§ Exercise aim: Using the listing below, report all lines holding the word "parts".

§ Source data:
§ §
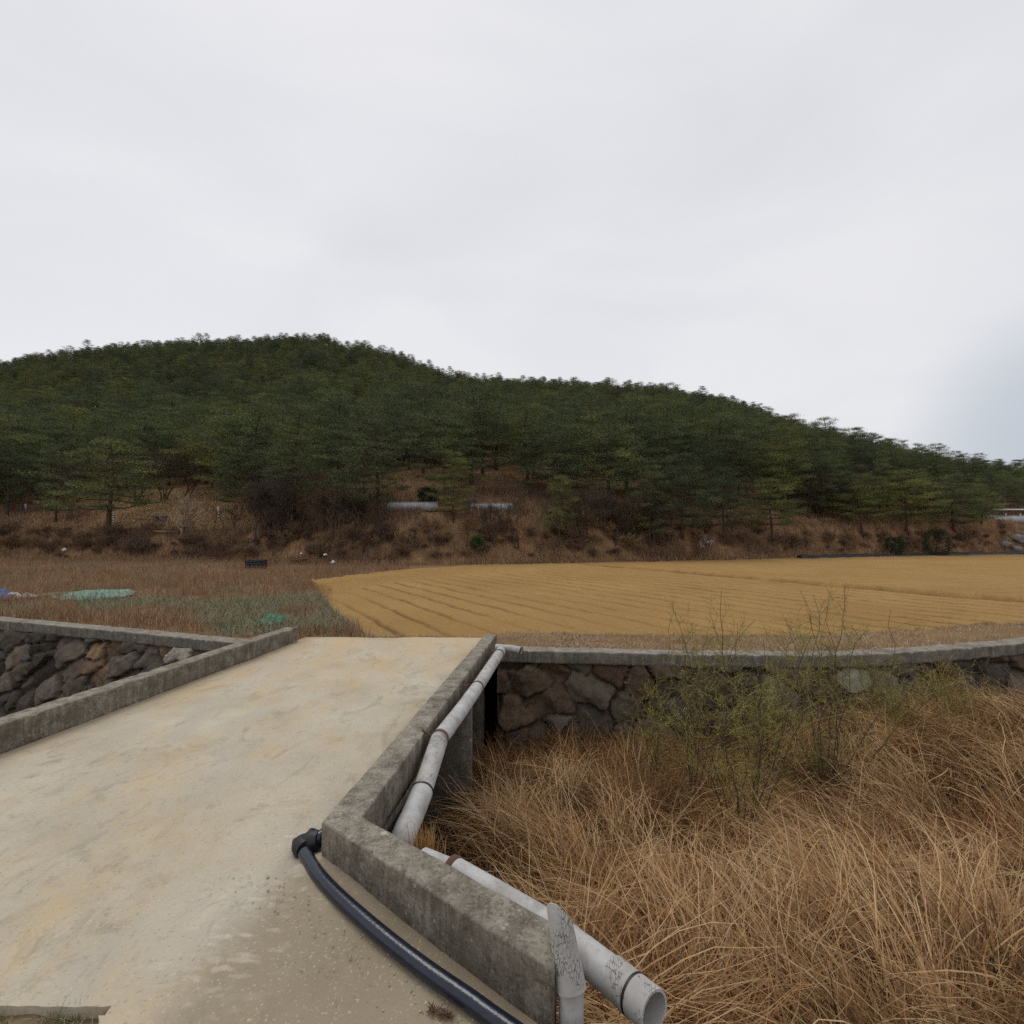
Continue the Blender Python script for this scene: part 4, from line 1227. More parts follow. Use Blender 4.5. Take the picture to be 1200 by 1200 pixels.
PINES = []
def build_forest():
    specs = [(101, 7.2, 2.3, 0.25, 1.0, 0.12), (102, 8.0, 2.1, 0.33, 1.0, 0.08), (103, 6.4, 2.5, 0.22, 1.05, 0.22), (104, 7.6, 2.0, 0.20, 1.0, 0.10), (105, 6.0, 2.2, 0.30, 1.0, 0.45)]
    for s in specs:
        tr, V, T, C = make_pine(*s)
        tm = acc_mesh(tr, 'pine_trunk', MT['bark'])
        o = mesh_np('pine_crown', V, T, MT['needle'], None, C)
        cm = o.data; bpy.data.objects.remove(o)
        PINES.append(([('trunk', tm), ('crown', cm)], s[1]))
    # the pines that stand alone along the foot of the hill, each placed from the photograph
    # px, base py, top py, variant, width factor, label
    solo = [
        (127, 624, 514, 4, 1.4, 'broad yellow green pine with a bare leaning trunk beside a striped white post'),
        (8, 606, 520, 0, 1.3, 'dark pine at the left edge of the terrace behind a white post'),
        (65, 612, 520, 3, 1.0, 'thin sombre pine between the two small white posts'),
        (294, 602, 520, 2, 1.5, 'spreading pine with a thin bare trunk on the grassy clearing'),
        (345, 615, 505, 1, 1.4, 'tall dense pine behind the tangle of bare brown trees'),
        (425, 612, 515, 4, 1.5, 'yellow tinged pine left of the pale roadside barrier'),
        (532, 612, 530, 3, 1.2, 'dark narrow pine right of the pale roadside barrier'),
        (655, 640, 556, 4, 0.75, 'slim young pine with a bare lower trunk above the field edge'),
        (762, 640, 545, 3, 1.1, 'conical dark green pine at the field edge beside bare brush'),
        (800, 632, 535, 2, 1.15, 'bushy pine behind the small white flowering tree'),
        (848, 632, 548, 0, 1.2, 'low branched pine just right of the white flowering tree'),
        (905, 634, 560, 4, 1.25, 'yellowish spreading pine above the right half of the field edge'),
        (1010, 626, 552, 1, 1.5, 'tall dark pine right of the reddish bare grove'),
        (1062, 624, 552, 0, 1.5, 'dense dark pine with boughs almost to the ground near the right end of the hill'),
        (1118, 622, 558, 2, 1.6, 'last large dark pine before the pale barrier at the right'),
        (1150, 614, 568, 3, 1.5, 'narrow pine at the very end of the wood beside the pale barrier'),
    ]
    taken = []
    for px, by, ty, v, wf, lab in solo:
        u = (px - 600) / 600
        # walk outward until the ground is seen at that height in the picture
        ys = np.linspace(float(Yfoot_s(u)) + 0.3, float(Yfoot_s(u)) + 22, 260)
        el = 600 - (zfar(np.full_like(ys, u), ys) - CAMZ) / ys * 600
        i = int(np.argmax(el <= by)) if (el <= by).any() else 60
        Y = ys[i]
        h = (by - ty) / 600 * Y
        parts, H = PINES[v]
        s = h / (H - 0.3)
        place(parts, 'pine_tree', (u * Y, Y, float(zfar(u, Y))), lab, 'pine tree', 'pines along the foot of the hill', rng.uniform(0, 6.28), (s * wf, s * wf, s))
        taken.append((u * Y, Y))
    # all other pines of the wood
    cand = []
    cell = {}
    def ok(x, y, d):
        ci, cj = int(x // 4), int(y // 4)
        for a in range(ci - 1, ci + 2):
            for b in range(cj - 1, cj + 2):
                for (qx, qy) in cell.get((a, b), ()):
                    if (qx - x) ** 2 + (qy - y) ** 2 < d * d: return False
        return True
    for (x, y) in taken: cell.setdefault((int(x // 4), int(y // 4)), []).append((x, y))
    N = 70000
    U = rng.uniform(-1.25, 1.25, N); yc = Ycrest(U)
    Yv = np.sqrt(rng.uniform(0, 1, N) * ((yc + 14) ** 2 - 40.0 ** 2) + 40.0 ** 2)
    Gn = fbm(U * Yv / 14, Yv / 14, 91, 2)
    for u, Y, g, yc_ in zip(U, Yv, Gn, yc):
        yf = float(Yfoot_s(u)); px = 600 + 600 * u
        if Y < yf + 5.0: continue
        e = Y - yf
        if px <= 130 and e < 9: continue
        if 130 < px < 310 and e < 14.5 + 2 * math.sin(px / 30): continue          # grassy clearing on the terrace
        if 440 < px < 660 and e < 7.5 + (6 if 455 < px < 518 or 558 < px < 636 else 0): continue
        if 660 <= px < 940 and e < 6: continue
        if px >= 940 and e < 5: continue
        if 310 <= px <= 440 and e < 8: continue
        x = u * Y
        if g < -0.60: continue
        if not ok(x, Y, (3.65 + 0.9 * g - 0.8 * max(0.0, min(1.0, (Y / yc_ - 0.55) / 0.35))) * (1 - 0.52 * min(1, max(0, (u - 0.3) / 0.4)))): continue
        cell.setdefault((int(x // 4), int(Y // 4)), []).append((x, Y))
        cand.append((x, Y, u))
    # which of them stand so low on the slope that they show largest
    cand.sort(key=lambda c: c[1] - (8 if abs(c[2]) < 1.02 else -100))
    inview = [c for c in cand if abs(c[2]) <= 1.03]
    ind = inview[:270]; ids = set(ind); rest = [c for c in cand if c not in ids]
    zone = lambda u, Y: ('left' if u < -0.33 else 'middle' if u < 0.33 else 'right')
    zl = {'left': 'dark green pine in the closed wood above the grassy clearing with white posts',
          'middle': 'dark green pine in the closed wood above the pale roadside barrier',
          'right': 'dark green pine in the closed wood above the far end of the ploughed field'}
    for (x, Y, u) in ind:
        parts, H = PINES[rng.choice(5, p=[0.27, 0.23, 0.2, 0.24, 0.06])]
        s = rng.uniform(0.85, 1.4) * float(uinterp(u, [(-1, 1.0), (0.3, 1.0), (0.6, 0.8), (0.8, 0.58), (1.0, 0.46)])); w = rng.uniform(1.15, 1.6) * float(uinterp(u, [(0.4, 1.0), (0.7, 0.78)]))
        place(parts, 'pine_tree', (x, Y, float(zfar(u, Y))), zl[zone(u, Y)], 'pine tree', 'pines of the closed wood, ' + zone(u, Y) + ' part', rng.uniform(0, 6.28), (s * w, s * w, s))
    # the rest as one mass
    ra = np.array(rest); XYZ = np.stack([ra[:, 0], ra[:, 1], zfar(ra[:, 2], ra[:, 1])], 1)
    me = bpy.data.meshes.new('pine_wood')
    me.vertices.add(len(XYZ)); me.vertices.foreach_set('co', XYZ.astype(np.float32).ravel())
    near_crest = sstep(0.45, 0.9, ra[:, 1] / Ycrest(ra[:, 2]))
    h_ = rng.uniform(0.85, 1.4, len(ra)) * (1 - 0.34 * near_crest) * uinterp(ra[:, 2], [(-1, 1.0), (0.3, 1.0), (0.6, 0.78), (0.8, 0.58), (1.0, 0.46)])
    h_ = h_ * np.where(rng.uniform(0, 1, len(ra)) < 0.12, 1.22, 1.0) * np.where(rng.uniform(0, 1, len(ra)) < 0.2, 0.78, 1.0)
    w_ = h_ * rng.uniform(1.05, 1.6, len(ra)) * uinterp(ra[:, 2], [(0.4, 1.0), (0.7, 0.78)])
    at_ = me.attributes.new('size', 'FLOAT_VECTOR', 'POINT')
    at_.data.foreach_set('vector', np.stack([w_, w_, h_], 1).astype(np.float32).ravel())
    me.update()
    wood = bpy.data.objects.new('pine_wood', me); COL.objects.link(wood)
    tag(wood, 'dense dark pine wood covering the upper hillside to the skyline', 'wood', kind='stuff')
    src = []
    k = 0
    for o in bpy.data.objects:
        if o.name.startswith('pine_tree') and o.parent is None: src.append(o)
    byv = {}
    for o in src:
        ch = list(o.children); byv.setdefault(ch[0].data.name, ch)
    ng = bpy.data.node_groups.new('pine_wood', 'GeometryNodeTree')
    ng.interface.new_socket('Geometry', in_out='INPUT', socket_type='NodeSocketGeometry')
    ng.interface.new_socket('Geometry', in_out='OUTPUT', socket_type='NodeSocketGeometry')
    gi = ng.nodes.new('NodeGroupInput'); go = ng.nodes.new('NodeGroupOutput')
    jo = ng.nodes.new('GeometryNodeJoinGeometry')
    for ch in byv.values():
        j2 = ng.nodes.new('GeometryNodeJoinGeometry')
        for c in ch:
            oi = ng.nodes.new('GeometryNodeObjectInfo'); oi.inputs['Object'].default_value = c; oi.transform_space = 'ORIGINAL'
            ng.links.new(oi.outputs['Geometry'], j2.inputs[0])
        g2 = ng.nodes.new('GeometryNodeGeometryToInstance')
        ng.links.new(j2.outputs[0], g2.inputs[0]); ng.links.new(g2.outputs[0], jo.inputs[0])
    ip = ng.nodes.new('GeometryNodeInstanceOnPoints')
    ng.links.new(gi.outputs[0], ip.inputs['Points']); ng.links.new(jo.outputs[0], ip.inputs['Instance'])
    ip.inputs['Pick Instance'].default_value = True
    ri = ng.nodes.new('FunctionNodeRandomValue'); ri.data_type = 'INT'
    ri.inputs[4].default_value = 0; ri.inputs[5].default_value = 4
    ng.links.new(ri.outputs[2], ip.inputs['Instance Index'])
    rr = ng.nodes.new('FunctionNodeRandomValue'); rr.data_type = 'FLOAT_VECTOR'; rr.inputs[0].default_value = (-0.06, -0.06, 0); rr.inputs[1].default_value = (0.06, 0.06, 6.28); rr.inputs['Seed'].default_value = 3
    ng.links.new(rr.outputs[0], ip.inputs['Rotation'])
    sz = ng.nodes.new('GeometryNodeInputNamedAttribute'); sz.data_type = 'FLOAT_VECTOR'; sz.inputs['Name'].default_value = 'size'
    ng.links.new(sz.outputs[0], ip.inputs['Scale'])
    ng.links.new(ip.outputs[0], go.inputs[0])
    md = wood.modifiers.new('scatter', 'NODES'); md.node_group = ng
    print('pines: single', len(ind) + len(solo), 'mass', len(rest))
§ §
§ Written reply:
Continue the Blender Python script for this scene: part 4, from line 1227. More parts follow. Use Blender 4.5. Take the picture to be 1200 by 1200 pixels.
        parts, H = PINES[v]
        place(parts, 'pine_tree', (u * Y, Y, float(zfar(u, Y))), lab, 'pine tree', 'pines along the foot of the hill', rng.uniform(0, 6.28), (s * wf, s * wf, s))
        parts, H = PINES[rng.choice(5, p=[0.27, 0.23, 0.2, 0.24, 0.06])]
        place(parts, 'pine_tree', (x, Y, float(zfar(u, Y))), zl[zone(u, Y)], 'pine tree', 'pines of the closed wood, ' + zone(u, Y) + ' part', rng.uniform(0, 6.28), (s * w, s * w, s))